It would be Jews who would remember, who would stand
shoulder-to-shoulder with African-Americans, united in a shared history as
despised and targeted ethnic minorities.
The reality, however, is not so simple.
There’s a joke that my dad told me when I was a kid. Two Jews, both Yiddish speakers, meet for the
first time. Introductions are made, and
it turns out one of the Jews is named Sean Fergusson. “Sean Ferguson?” the first Jew asks. “Vi
kumt a Yid tsu Sean Ferguson?”
“It’s like this,” the second Jew says. “My name was Moshke
Rabinowitz. But to escape the Czar’s
army, my papa told me to use a fake name.

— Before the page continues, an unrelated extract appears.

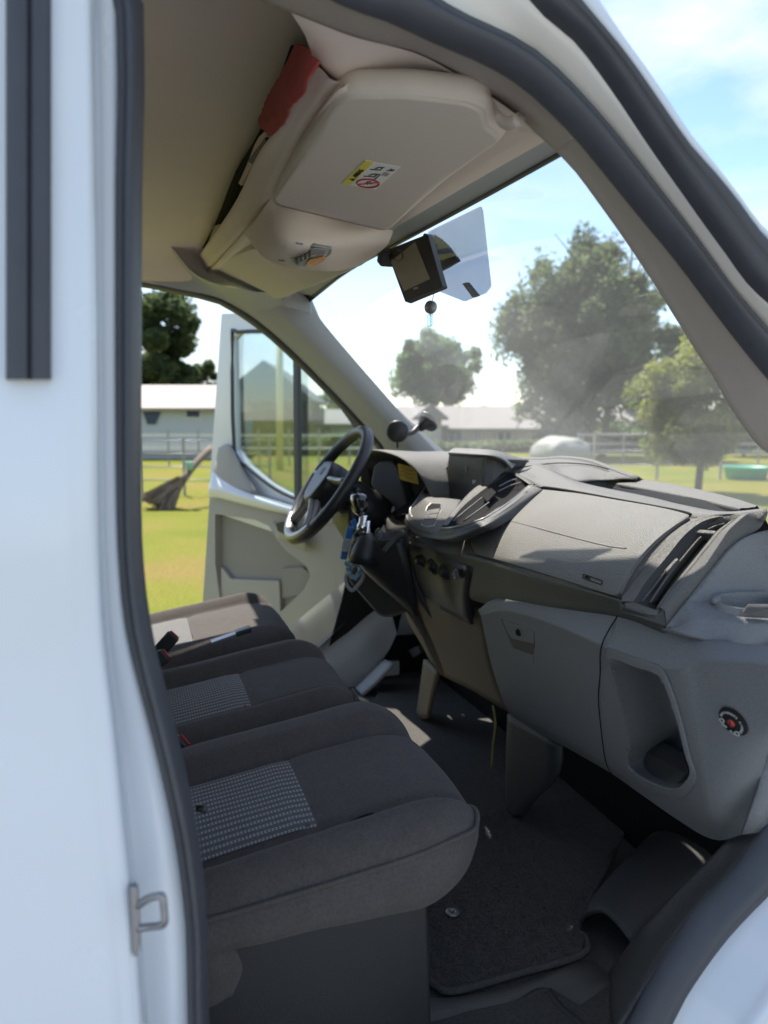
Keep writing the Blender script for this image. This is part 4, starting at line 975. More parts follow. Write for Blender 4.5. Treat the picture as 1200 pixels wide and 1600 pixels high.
# padded top: mid edge, tray, crest, windscreen base
TOPX = [(-.35, .76), (-.15, .80), (.18, .83), (.46, .795), (.75, .745), (.80, .742)]
near = [P(655, 770, Y=.80), P(700, 770, Y=.80), P(800, 742, Y=.835), P(856, 762, Y=.818), P(963, 781, Y=.77), P(1069, 802, Y=.724), P(1111, 803, Y=.716), P(1155, 802, Y=.722), P(1196, 797, Y=.71)]
crest = [P(655, 740, Y=.90), P(700, 728, Y=.93), P(790, 722, Y=.95), P(844, 727, Y=.91), P(903, 752, Y=.875), P(1010, 775, Y=.81), P(1069, 789, Y=.775), P(1129, 799, Y=.745), P(1198, 794, Y=.735)]
surf('top_pad', [[p + V3((0, -.004, -.012)) for p in near], near, mid(near, crest, .5, .0), crest], M['dash'], db, nu=6, nv=3, thick=.004)
back = [P(655, 712, Y=.96), P(700, 714, Y=.98), P(790, 717, Y=.99), P(844, 718, Y=.99), P(874, 716, Y=1.0), P(915, 720.6, Y=.99), P(948, 732, Y=.965), P(992, 749, Y=.945), P(1081, 765, Y=.89), P(1141, 780, Y=.845), P(1178, 792, Y=.81)]
surf('top_back', [back[:8], [p + V3((0, .02, -.001)) for p in back[:8]], [V3((p.x, p.y + .10, p.z - .09)) for p in back[:8]]], M['dash'], db, nu=5, nv=3, thick=.004)
cpa = crest[:4] + [P(878, 742, Y=.90), P(903, 751.5, Y=.878), P(933, 750, Y=.92), P(972, 750, Y=.948)]
cpb = back[:8]
surf('crest_pad', [cpa, mid(cpa, cpb, .5, 0), cpb], M['dash'], db, nu=5, nv=4, thick=.003)
tn = [P(*q[:2], Y=q[2]) for q in ((903, 752, .876), (918, 759, .862), (963, 767, .838), (1010, 775.5, .81), (1069, 789, .775), (1105, 797, .755), (1129, 799, .745), (1153, 796, .755))]
tf = [P(*q[:2], Y=q[2]) for q in ((905, 751, .885), (933, 749.5, .922), (964, 755.5, .942), (1010, 764, .915), (1063, 774, .882), (1111, 784, .85), (1135, 790, .83), (1156, 795, .80))]
tray = surf('tray', [tn, [a.lerp(b, .25) + V3((0, .004, -.030)) for a, b in zip(tn, tf)], [a.lerp(b, .8) + V3((0, .0, -.034)) for a, b in zip(tn, tf)], tf], M['dashdk'], db, nu=5, nv=4)
lf = [P(*q[:2], Y=q[2]) for q in ((962, 756, .941), (1010, 764.5, .914), (1063, 774.5, .881), (1111, 784.8, .849), (1156, 795, .80))]
lb = [P(*q[:2], Y=q[2]) for q in ((974, 749.6, .962), (1022, 754, .945), (1081, 765, .905), (1141, 780, .86), (1179, 792.5, .815))]
surf('tray_lip', [[p + V3((0, .004, -.012)) for p in lf], lf, mid(lf, lb, .5, 0), lb, [p + V3((0, .012, -.006)) for p in lb], [p + V3((.0, .07, -.09)) for p in lb]], M['dash'], db, nu=5, nv=3)
tube('crest_seam', [P(x, y, Y=yv) + V3((0, -.002, .001)) for x, y, yv in ((800, 733, .88), (844, 726.6, .925), (880, 724, .955), (921, 726.6, .965), (952, 734, .957))], .0013, M['matte'], db, 5)
# main face behind the airbag cover
f0 = [P(690, 775, Y=.80), P(790, 755, Y=.835), P(857, 764, Y=.822), P(962, 780, Y=.774), P(1075, 802, Y=.728), P(1100, 806, Y=.716)]
f1 = [P(600, 838, Y=.66), P(690, 862, Y=.645), P(744, 869, Y=.655), P(850, 905, Y=.625), P(960, 936, Y=.606), P(974, 941, Y=.600)]
surf('face', [f0, [a.lerp(b, .5) + V3((0, -.010, .006)) for a, b in zip(f0, f1)], f1], M['dash'], db, nu=5, nv=5, thick=.006)
g0 = [P(x, y, Y=yv) for x, y, yv in ((856, 768, .818), (905, 774, .796), (962, 784, .770), (1030, 796, .742), (1080, 806, .720))]
g1 = [P(x, y, Y=yv) for x, y, yv in ((738, 843, .672), (800, 858, .66), (880, 882, .640), (940, 905, .627), (1010, 885, .640))]
ac0 = [P(x, y, Y=yv) for x, y, yv in ((850, 767, .815), (905, 773, .796), (962, 783, .770), (1030, 795, .742), (1074, 806, .720), (1079, 811, .715))]
ac1 = [P(x, y, Y=yv) for x, y, yv in ((742, 866, .654), (800, 883, .640), (850, 898, .628), (900, 914, .616), (958, 932, .604), (970, 929, .600))]
lft = [P(x, y, Y=yv) for x, y, yv in ((800, 783, .775), (757, 812, .72), (738, 838, .680))]
def lerp_row(t, bulge): return [a.lerp(b, t) + V3((0, -.012 * bulge - .003, .008 * bulge + .003)) for a, b in zip(ac0, ac1)]
rows = [lerp_row(t, 4 * t * (1 - t)) for t in (0, .12, .3, .5, .7, .88, 1)]
lft = [P(x, y, Y=yv) for x, y, yv in ((850, 767, .815), (824, 785, .777), (797, 801, .742), (768, 817, .706), (741, 834, .677), (738, 850, .662), (746, 867, .653))]
rows = [[l_ + V3((0, -.003, .003))] + r_[1:] for l_, r_ in zip(lft, rows)]
cv_ = surf('airbag_cover', rows, M['cover'], db, nu=5, nv=3, thick=.005, bev=.0015)
tube('cover_gap', [p + V3((0, -.001, .0030)) for p in (P(844, 765, Y=.818), P(856, 764, Y=.817), P(903, 771.5, Y=.797), P(963, 783, Y=.772), P(1022, 794, Y=.747), P(1068, 803.5, Y=.726), P(1080, 808, Y=.72))], .0026, M['matte'], db, 6)
def on_cover(px, py):
    best = None; d = (P(px, py, D=1) - CAM).normalized()
    from mathutils.bvhtree import BVHTree
    global _bvh
    try: _bvh
    except NameError:
        me = cv_.data; _bvh = BVHTree.FromPolygons([q.co.copy() for q in me.vertices], [tuple(p.vertices) for p in me.polygons])
    h = _bvh.ray_cast(CAM, d); return h[0] if h[0] else P(px, py, Y=.65)
tube('cover_score', [on_cover(x, y) + V3((0, .0008, -.0005)) for x, y in ((790, 812), (840, 825), (900, 841), (950, 853), (979, 857))], .0022, M['cover'], cv_, 6)
ap_ = [on_cover(x, y) for x, y in ((912, 897), (942, 908), (940, 914), (910, 903))]
rr_ = rounded(ap_, .003, 3); tube('badge_outline', [p + V3((0, -.0004, .0004)) for p in rr_], .0006, M['matte'], cv_, 4, True, 1)
text('badge_text', 'AIRBAG', ap_[3].lerp(ap_[0], .22).lerp(ap_[2].lerp(ap_[1], .22), .10) + V3((0, -.0008, .0008)), ap_[2] - ap_[3], ap_[0] - ap_[3], (ap_[0] - ap_[3]).length * .75, M['matte'], cv_, .0003)
# right-hand vent
def pl(a): return [P(x, y, Y=yv) for x, y, yv in a]
VO = pl([(1155, 803, .724), (1135, 803, .718), (1111, 805, .712), (1081, 812.6, .700), (1052, 836, .674), (1022, 869, .644), (992, 904.6, .615), (974.5, 930, .598), (970, 940, .592)])
VI = pl([(1147, 806.7, .722), (1133, 807, .717), (1120, 808, .712), (1096, 815.6, .700), (1069.5, 836, .676), (1040, 872, .646), (1010, 907.6, .617), (996, 930, .600), (989.4, 940, .594)])
RI = pl([(1149.6, 808, .722), (1140, 815, .716), (1120, 830, .702), (1106, 847, .685), (1093, 863, .670), (1066.5, 895.7, .642), (1040, 928, .616), (1030, 943, .603), (1025, 952, .597)])
RO = pl([(1155.5, 805, .724), (1144, 815, .716), (1126, 830, .702), (1112, 847, .685), (1099, 863, .670), (1072.5, 895.7, .642), (1046, 925, .618), (1036, 940, .606), (1029.5, 949, .600)])
rv = surf('air_vent', [[p + V3((0, .010, -.006)) for p in VO], VO, mid(VO, VI, .5, .0), VI], M['dash'], db, nu=4, nv=3)
surf('vent_cavity', [VI, [a.lerp(b, .45) + V3((-.004, .022, -.012)) for a, b in zip(VI, RI)], [a.lerp(b, .8) + V3((0, .03, -.018)) for a, b in zip(VI, RI)], RI], M['dashdk'], rv, nu=4, nv=3)
surf('vent_frame', [[p + V3((0, .012, -.008)) for p in RI], RI, RO, [p + V3((0, .01, -.004)) for p in RO]], M['dash'], rv, nu=4, nv=1)
slab('vent_foot', pl([(975, 942, .592), (990, 940.5, .594), (1024, 953, .597), (1030, 950, .600), (1027, 962, .594), (1021, 962, .592), (979, 950, .590)]), M['cover'], rv, .008, .002, .001, flat=False)
def slat(q, r=.0014):
    q = pl(q); f_ = surf('vent_slat', [[p + V3((-.003, .012, -.006)) for p in q], q], M['dashdk'], rv, nu=5, nv=1, thick=.0012, linv=True)
    tube('slat_edge', q, r, M['cover'], f_, 6, sub=5)
slat([(1084, 837, .690), (1075, 848, .682), (1040, 893, .642), (1004, 940, .604)])
slat([(1096, 839, .690), (1087, 848, .683), (1062, 878, .656), (1040, 906, .633), (1016, 942, .605)])
slat([(1123, 815.6, .715), (1108, 820, .709), (1090, 827.5, .700)], .0011)
slat([(1132, 818, .716), (1120, 821, .711), (1105, 828, .703)], .0011)
bar('vent_bar', P(1076, 829.5, Y=.691), P(1118, 833, Y=.700), .006, .003, M['cover'], rv, V3((0, -.6, .8)), .0008)
bar('vent_tab', P(1041, 896, Y=.637), P(1060, 875, Y=.655), .006, .007, M['cover'], rv, V3((0, -.6, .8)), .0015)
# padded end cheek of the dash beside the vent
E0 = [P(x, y, X=X_) for x, y, X_ in ((1178, 799, .85), (1164.5, 804, .86), (1141, 824.5, .866), (1130, 839, .866), (1120, 854, .866), (1093, 893, .866), (1063.6, 925, .866), (1048, 942, .866), (1037, 953, .866))]
E2 = [P(x, y, X=.869) for x, y in ((1197, 800), (1190, 822), (1170, 836), (1155, 845), (1141, 854), (1111, 890), (1078, 931), (1058, 957), (1041, 978))]
E1 = [a.lerp(b, .12) + V3((.002, 0, 0)) for a, b in zip(E0, E2)]
surf('vent_surround', [[p + V3((0, .004, -.004)) for p in rs([r_[-1] for r_ in rows], 14)], [p + V3((0, .002, -.002)) for p in rs(VO[2:], 14)]], M['dash'], rv, nu=2, nv=1)
surf('end_cheek', [[p + V3((-.002, .010, -.008)) for p in RO], [p + V3((.001, 0, .0)) for p in RO], mid(RO, E0, .55, .001), E0, E1, E2], M['dash'], db, nu=4, nv=3)
slab('vent_base', [P(x, y, Y=yv) for x, y, yv in ((966, 934, .598), (975, 948, .588), (1020, 964, .588), (1037, 953, .590), (1041, 979, .582), (1030, 977, .584), (969, 956, .592))], M['dashdk'], db, .01, 0, .001, flat=False)
# dark band under the cover and the centre stack
b0_ = [P(x, y, Y=yv) for x, y, yv in ((636, 838, .66), (690, 862, .655), (742, 870, .655), (850, 905, .632), (966, 938, .608), (1034, 973, .598))]
b1_ = [P(x, y, Y=yv) for x, y, yv in ((640, 880, .70), (690, 905, .695), (735, 932, .68), (850, 952, .645), (966, 962, .622), (1048, 990, .605))]
surf('lower_band', [[p + V3((0, .0, .004)) for p in b0_], mid(b0_, b1_, .45, 0), b1_, [p + V3((0, .03, -.01)) for p in b1_]], M['dashdk'], db, nu=5, nv=4, thick=.004)
cs = surf('centre_stack', [[P(x, y, Y=yv) for x, y, yv in ((600, 838, .67), (640, 850, .675), (690, 868, .668), (740, 886, .66))], [P(x, y, Y=yv) for x, y, yv in ((612, 870, .69), (645, 895, .695), (690, 915, .69), (736, 935, .68))], [P(x, y, Y=yv) for x, y, yv in ((622, 905, .71), (652, 930, .72), (690, 950, .72), (740, 975, .70))]], M['black'], db, nu=4, nv=4, thick=.006)
for x, y, r_ in ((658, 876, .017), (677, 884, .021), (697, 893, .021)):
    k = lathe('knob', [(.0, .012), (r_ * .7, .012), (r_ * .8, .0), (r_, -.002), (r_, -.01)], P(x, y, Y=.672), (.15, -.85, .3), M['black'], cs, 20)
    tube('knob_ring', [P(x, y, Y=.670) + V3((math.cos(a) * r_, -.0, math.sin(a) * r_)) for a in [i * math.pi / 8 for i in range(16)]], .0011, M['seal'], cs, 5, True, 1)
sw = slab('switch_panel', [P(x, y, Y=.664) for x, y in ((709, 879), (727, 884), (726, 908), (709, 902))], M['seal'], cs, .008, .003, .001)
lathe('socket', [(.010, .0), (.011, .004), (.009, .006), (.008, .0)], P(714, 897, Y=.660), (.2, -1, .2), M['silver'], cs, 14)
lathe('socket', [(.010, .0), (.011, .004), (.009, .006), (.008, .0)], P(723, 896, Y=.660), (.2, -1, .2), M['black'], cs, 14)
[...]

Yankl Katzenstein. I practiced it
over and over: Yankl Katzenstein, Yankl Katzenstein, Yankl Katzenstein. And so I sail to America and suddenly there
I am! Standing in line at Ellis Island! And getting more and more nervous all the
time… And when it’s finally my turn I’m
so flustered that I can’t remember my new name! The immigration official asks me what it is…
and I can’t think of it! Finally, I stammer,
‘Oy, kh’hob shoyn fargesn!’
[In Yiddish, if you don’t know, kh’hob shoyn fargesn means “I’ve already forgotten.”]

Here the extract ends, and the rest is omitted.